RWC

| By TMA World

 

As World Cup fever reaches its peak this week, Terry Brake shares his observations on our workplace dynamic in the context of a rugby game. 

Picture this for moment if you will..

It’s approaching kick-off time and two teams of 15 players are facing each other on the pitch bound by solid white lines.  Goals are positioned at each end of the pitch with dash lines indicating the field of play.  Players take their positions – forwards and backs accordingly.  The excitement is palpable as the crowd wait in anticipation for the drop kick.

The whistle blows and they’re off!

Now imagine that same kick-off scene slightly differently.  The solid white boundaries disappear and are replaced instead with a tangle of multi-coloured lines, each colour representative of the players’ unique mental models.  Not only that, but the goal posts shift position continuously, and other teams with an unlimited number of players are able to come onto the pitch and start playing.   In fact, anyone from the crowd can also join the game at any given time.  Multiple referees also take part, each one playing by a different set of rules.  Moreover, none of the participants even need to be physically present to play – they can also take part on the virtual pitch!

In this fantastical scenario, we have the new business game – boundaries disappearing then reappearing, constant and unpredictable change, new competitors emerging all the time, unpredictability, complexity, and staggering ambiguity.  It’s our reality – and to survive it, organizations must learn to be agile, innovative, technologically smart, and highly adaptable.

During my research for the The Borderless Workplace, I found that four capabilities were absolutely critical to being effective in today’s environment:

Borderless collaboration:  working well with others – often virtually – across internal and external borders (some more porous than others) to co-create something no individual could have created alone. Leveraging talent within cross-border collaborations is now an integral component of competitive advantage. Unfortunately, cross-border collaboration often fails to deliver because of a lack of awareness of the inevitable challenges like isolation, fragmentation and confusion and the necessary countermeasures needed to get results.

Cultural intelligence: working inclusively with individual and group differences. Value and style differences are inevitable in a workplace that cuts across national, organizational, and professional cultures. The challenge is not to eliminate differences, but to apply different strategies for managing them most effectively and creating value from them. Strategies can include adapting, blending, co-creating a shared culture, and dividing (you do it your way and we’ll do it ours because our differences don’t have a negative impact on our results).

Digital fluency: making the most effective use of new communications and collaboration technologies. For many of us, our workplace is a computer screen and digital connectivity, and we can work with anyone, anywhere, at any time and from any device. Typically, the main digital fluency challenge is not learning the technical skills for using the technology, but the media skills for getting the best out of each technology, e.g. being engaging, understandable, and persuasive.
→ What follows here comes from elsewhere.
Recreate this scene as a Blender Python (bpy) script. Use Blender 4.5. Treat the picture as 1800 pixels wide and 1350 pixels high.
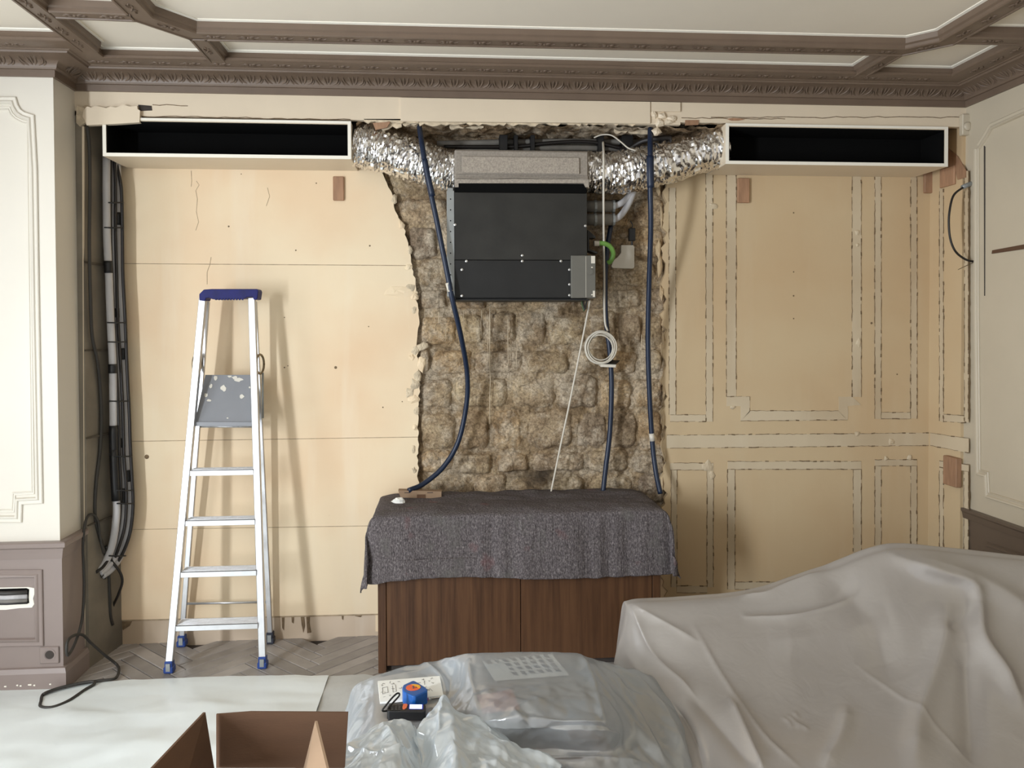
import bpy, math, random
import numpy as np
from mathutils import Vector, Matrix, noise as mnoise

random.seed(7)
rng = np.random.default_rng(7)
for o in list(bpy.data.objects):
    bpy.data.objects.remove(o)
scene = bpy.context.scene
COL = scene.collection

# ------------------------------------------------------------------ camera
FPX, CX, CY = 1430.0, 900.0, 602.85
yaw, pit, rol = (math.radians(a) for a in (4.58, -1.134, -0.218))
FWD = np.array([math.sin(yaw)*math.cos(pit), math.cos(yaw)*math.cos(pit), math.sin(pit)])
_r = np.array([math.cos(yaw), -math.sin(yaw), 0.0]); _u = np.cross(_r, FWD)
RIGHT = _r*math.cos(rol) + _u*math.sin(rol)
UP = -_r*math.sin(rol) + _u*math.cos(rol)
CAM = np.array([0.0, -4.1, 1.55])
cd = bpy.data.cameras.new('camera'); cam = bpy.data.objects.new('camera', cd); COL.objects.link(cam)
cd.sensor_width = 36; cd.lens = 36*FPX/1800; cd.shift_y = -(675-CY)/1800; cd.clip_start = 0.05
M = Matrix.Identity(4)
for i in range(3):
    M[i][0] = RIGHT[i]; M[i][1] = UP[i]; M[i][2] = -FWD[i]; M[i][3] = CAM[i]
cam.matrix_world = M
scene.camera = cam

# ------------------------------------------------------------------ light
scene.view_settings.view_transform = 'Standard'; scene.view_settings.look = 'None'
scene.view_settings.gamma = 1; scene.view_settings.use_curve_mapping = False
scene.view_settings.exposure = 0.10
world = bpy.data.worlds.new('world'); scene.world = world; world.use_nodes = True
world.node_tree.nodes['Background'].inputs[0].default_value = (1.0, 0.975, 0.94, 1)
world.node_tree.nodes['Background'].inputs[1].default_value = 0.66
def area(name, loc, target, sx, sy, power, color):
    l = bpy.data.lights.new(name, 'AREA'); l.shape = 'RECTANGLE'; l.size = sx; l.size_y = sy
    l.energy = power; l.color = color
    o = bpy.data.objects.new(name, l); COL.objects.link(o); o.location = loc
    d = Vector(target) - Vector(loc); o.rotation_euler = d.to_track_quat('-Z', 'Y').to_euler()
    return o
area('window_daylight', (-2.86, -2.05, 1.35), (2.0, -2.05, 1.25), 0.7, 2.0, 20, (0.88, 0.94, 1.0))
area('window_daylight', (-2.86, -4.15, 1.35), (2.0, -4.15, 1.25), 0.55, 2.0, 235, (0.89, 0.945, 1.0))

# ------------------------------------------------------------------ pixel -> point on a real plane
def ray(x, y): return RIGHT*(x-CX) + UP*(CY-y) + FWD*FPX
def PY(x, y, Y): d = ray(x, y); return CAM + d*(Y-CAM[1])/d[1]
def PZ(x, y, Z): d = ray(x, y); return CAM + d*(Z-CAM[2])/d[2]
def PX(x, y, X): d = ray(x, y); return CAM + d*(X-CAM[0])/d[0]
def proj(P):
    v = P - CAM; z = v @ FWD
    return CX + FPX*(v @ RIGHT)/z, CY - FPX*(v @ UP)/z

# ------------------------------------------------------------------ materials
MATS = {}
def mat(name, color, rough=0.6, metal=0.0, spec=0.5, var=0.0, vscale=6.0, bump=0.0, bscale=40.0,
        objvar=0.0, stretch=(1,1,1), color2=None, detail=4.0, coat=0.0, bdist=0.01):
    m = bpy.data.materials.new(name); m.use_nodes = True; nt = m.node_tree
    b = nt.nodes['Principled BSDF']
    b.inputs['Base Color'].default_value = (*color, 1); b.inputs['Roughness'].default_value = rough
    b.inputs['Metallic'].default_value = metal; b.inputs['Specular IOR Level'].default_value = spec
    b.inputs['Coat Weight'].default_value = coat
    tc = nt.nodes.new('ShaderNodeTexCoord'); mp = nt.nodes.new('ShaderNodeMapping')
    mp.inputs['Scale'].default_value = stretch
    nt.links.new(tc.outputs['Object'], mp.inputs[0])
    out = None
    if var > 0:
        n = nt.nodes.new('ShaderNodeTexNoise'); n.inputs['Scale'].default_value = vscale; n.inputs['Detail'].default_value = detail
        nt.links.new(mp.outputs[0], n.inputs[0])
        r = nt.nodes.new('ShaderNodeValToRGB'); r.color_ramp.elements[0].position = 0.32; r.color_ramp.elements[1].position = 0.68
        c2 = color2 or tuple(c*(1-var) for c in color)
        r.color_ramp.elements[0].color = (*c2, 1); r.color_ramp.elements[1].color = (*color, 1)
        nt.links.new(n.outputs[0], r.inputs[0]); out = r.outputs[0]
    if objvar > 0:
        oi = nt.nodes.new('ShaderNodeObjectInfo'); mr = nt.nodes.new('ShaderNodeMapRange')
        mr.inputs['To Min'].default_value = 1-objvar; mr.inputs['To Max'].default_value = 1+objvar
        nt.links.new(oi.outputs['Random'], mr.inputs[0])
        mx = nt.nodes.new('ShaderNodeVectorMath'); mx.operation = 'SCALE'
        if out: nt.links.new(out, mx.inputs[0])
        else: mx.inputs[0].default_value = color
        nt.links.new(mr.outputs[0], mx.inputs['Scale']); out = mx.outputs[0]
    if out: nt.links.new(out, b.inputs['Base Color'])
    if bump > 0:
        n2 = nt.nodes.new('ShaderNodeTexNoise'); n2.inputs['Scale'].default_value = bscale; n2.inputs['Detail'].default_value = 6
        nt.links.new(mp.outputs[0], n2.inputs[0])
        bp = nt.nodes.new('ShaderNodeBump'); bp.inputs['Strength'].default_value = bump; bp.inputs['Distance'].default_value = bdist
        nt.links.new(n2.outputs[0], bp.inputs['Height']); nt.links.new(bp.outputs[0], b.inputs['Normal'])
    MATS[name] = m; return m

def N(nt, t, **kw):
    n = nt.nodes.new(t)
    for k, v in kw.items():
        if k.startswith('i_'): n.inputs[k[2:].replace('_', ' ')].default_value = v
        else: setattr(n, k, v)
    return n
def ramp(nt, src, stops):
    r = nt.nodes.new('ShaderNodeValToRGB')
    while len(r.color_ramp.elements) < len(stops): r.color_ramp.elements.new(0.5)
    for e, (p, c) in zip(r.color_ramp.elements, stops): e.position = p; e.color = (*c, 1) if len(c) == 3 else c
    nt.links.new(src, r.inputs[0]); return r.outputs[0]
def mixc(nt, fac, a, b, mode='MIX'):
    m = nt.nodes.new('ShaderNodeMix'); m.data_type = 'RGBA'; m.blend_type = mode
    if isinstance(fac, float): m.inputs[0].default_value = fac
    else: nt.links.new(fac, m.inputs[0])
    for s, v in ((6, a), (7, b)):
        if isinstance(v, tuple): m.inputs[s].default_value = (*v, 1)
        else: nt.links.new(v, m.inputs[s])
    return m.outputs[2]

# -- aged board: cream paint, brown tide marks and vertical smears
def aged_board(name, base, stain, pale, amt=0.5):
    m = mat(name, base, rough=0.62, bump=0.15, bscale=30, bdist=0.004); nt = m.node_tree; b = nt.nodes['Principled BSDF']
    tc = nt.nodes['Texture Coordinate']
    n1 = N(nt, 'ShaderNodeTexNoise', i_Scale=1.5, i_Detail=3.0); nt.links.new(tc.outputs['Object'], n1.inputs[0])
    mp = N(nt, 'ShaderNodeMapping'); mp.inputs['Scale'].default_value = (5.5, 1, 0.7); nt.links.new(tc.outputs['Object'], mp.inputs[0])
    n2 = N(nt, 'ShaderNodeTexNoise', i_Scale=1.0, i_Detail=4.0, i_Roughness=0.6); nt.links.new(mp.outputs[0], n2.inputs[0])
    n3 = N(nt, 'ShaderNodeTexNoise', i_Scale=14.0, i_Detail=6.0, i_Roughness=0.7); nt.links.new(tc.outputs['Object'], n3.inputs[0])
    f1 = ramp(nt, n1.outputs[0], [(0.40, (0,0,0)), (0.66, (amt,amt,amt))])
    c = mixc(nt, f1, base, stain)
    f2 = ramp(nt, n2.outputs[0], [(0.55, (0,0,0)), (0.75, (0.55*amt,)*3)])
    c = mixc(nt, f2, c, pale)
    f3 = ramp(nt, n3.outputs[0], [(0.68, (0,0,0)), (0.80, (0.30,)*3)])
    c = mixc(nt, f3, c, tuple(x*0.5 for x in stain))
    nt.links.new(c, b.inputs['Base Color'])
    return m
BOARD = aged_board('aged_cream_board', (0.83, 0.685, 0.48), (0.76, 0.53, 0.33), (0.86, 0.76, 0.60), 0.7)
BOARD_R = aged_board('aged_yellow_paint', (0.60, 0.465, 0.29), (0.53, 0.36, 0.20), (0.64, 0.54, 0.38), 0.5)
GHOST = aged_board('bared_plaster_strip', (0.62, 0.52, 0.37), (0.48, 0.37, 0.24), (0.68, 0.60, 0.46), 0.8)
SKIRT = aged_board('bared_skirting_plaster', (0.64, 0.52, 0.40), (0.44, 0.33, 0.22), (0.72, 0.64, 0.54), 0.8)
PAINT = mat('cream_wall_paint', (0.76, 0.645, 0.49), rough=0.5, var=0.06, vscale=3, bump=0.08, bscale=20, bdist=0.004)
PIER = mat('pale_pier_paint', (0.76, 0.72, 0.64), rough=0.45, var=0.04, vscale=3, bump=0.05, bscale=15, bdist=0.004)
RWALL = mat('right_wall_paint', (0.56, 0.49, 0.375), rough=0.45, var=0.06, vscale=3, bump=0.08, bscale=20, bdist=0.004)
CEIL = mat('ceiling_paint', (0.83, 0.765, 0.655), rough=0.7, var=0.05, vscale=2)
WHITE = mat('white_fillet_paint', (0.90, 0.86, 0.76), rough=0.5)
TAUPE = mat('taupe_gloss_paint', (0.168, 0.118, 0.084), rough=0.42, var=0.12, vscale=9, bump=0.12, bscale=60, bdist=0.003)
TAUPE_W = mat('taupe_wainscot_paint', (0.27, 0.215, 0.195), rough=0.4, var=0.07, vscale=4, bump=0.06, bscale=30, bdist=0.003)
TAUPE_D = mat('dark_wainscot_paint', (0.13, 0.095, 0.07), rough=0.42, var=0.08, vscale=5)
RESID = mat('brown_glue_residue', (0.22, 0.15, 0.085), rough=0.9, var=0.4, vscale=60)
JOINT = mat('dark_cement_joint', (0.12, 0.10, 0.075), rough=0.95, var=0.4, vscale=30)
DARK = mat('dark_void', (0.004, 0.004, 0.004), rough=0.95, spec=0.1)
CONCR = mat('grey_cement', (0.24, 0.21, 0.165), rough=0.9, var=0.32, vscale=5, bump=0.3, bscale=18, bdist=0.01)
CHALK = mat('torn_plaster', (0.76, 0.635, 0.46), rough=0.95, var=0.35, vscale=22, bump=0.6, bscale=60, bdist=0.01)
BLOCK = mat('pinkish_wood_block', (0.42, 0.24, 0.14), rough=0.7, var=0.25, vscale=10, stretch=(6,6,1), objvar=0.15)
FLOORW = mat('dusty_oak', (0.42, 0.385, 0.36), rough=0.4, var=0.4, vscale=5, stretch=(1,1,1), objvar=0.20, bump=0.25, bscale=50, bdist=0.003)
SUBFL = mat('dark_subfloor', (0.05, 0.04, 0.035), rough=0.9)
ALU = mat('brushed_aluminium', (0.70, 0.71, 0.73), rough=0.34, metal=0.85, var=0.08, vscale=30)
ALU2 = mat('tread_aluminium', (0.62, 0.63, 0.65), rough=0.42, metal=0.75, var=0.18, vscale=30, stretch=(3,1,1))
STEELG = mat('galvanised_steel', (0.36, 0.38, 0.38), rough=0.45, metal=0.5, var=0.12, vscale=18)
BLUEP = mat('blue_plastic', (0.006, 0.008, 0.13), spec=0.25, rough=0.5, var=0.35, vscale=30)
BLUEF = mat('foot_blue_plastic', (0.02, 0.06, 0.26), rough=0.45)
GREYF = mat('foot_grey_plastic', (0.03, 0.035, 0.055), rough=0.5)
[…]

Matrix working: performing well in boundary-loose and complex organizations. There is a bewildering array of organizational structures in business today with a variety of names, e.g. latticed, multidimensional, and networked. Many of them integrate some form of matrix requiring an expansive mindset, as well as a range of demanding personal and social skills, such as: self-management, polarity thinking, and conflict management & negotiation.
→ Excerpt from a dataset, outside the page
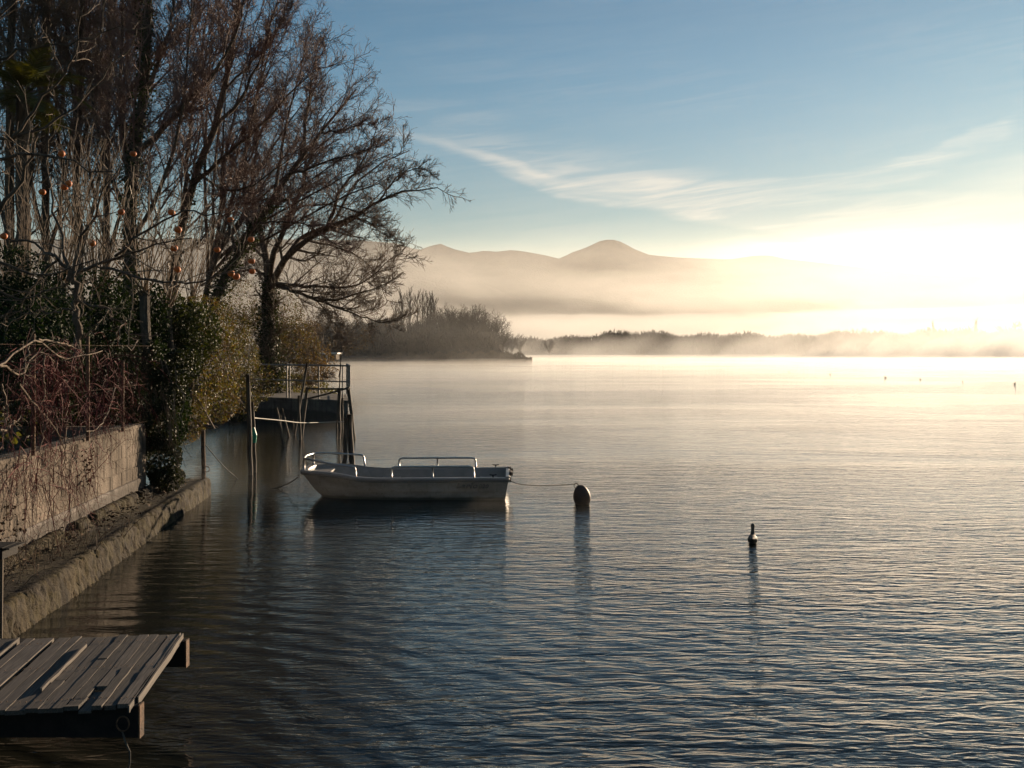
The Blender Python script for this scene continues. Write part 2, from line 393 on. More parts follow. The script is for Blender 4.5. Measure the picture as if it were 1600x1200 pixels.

In ensuring we’re best placed to succeed, we need to develop an expansive mindset that can flex as business borders shapeshift and even disappear.  As always, self-awareness is the pathway to growth, and asking questions is the gateway to the path. Here are seven questions to get you started:

o Do I invest time in networking beyond my current work boundaries?
o Do I share my knowledge and ideas with others, freely?
o Do I stay open to learning from anyone, anywhere?
o Do I create shared understandings across borders?
o Do I build and maintain trusting relationships over distances through technology?
o Do I practice both/and versus either/or thinking?
o Do I collaborate effectively on global virtual teams?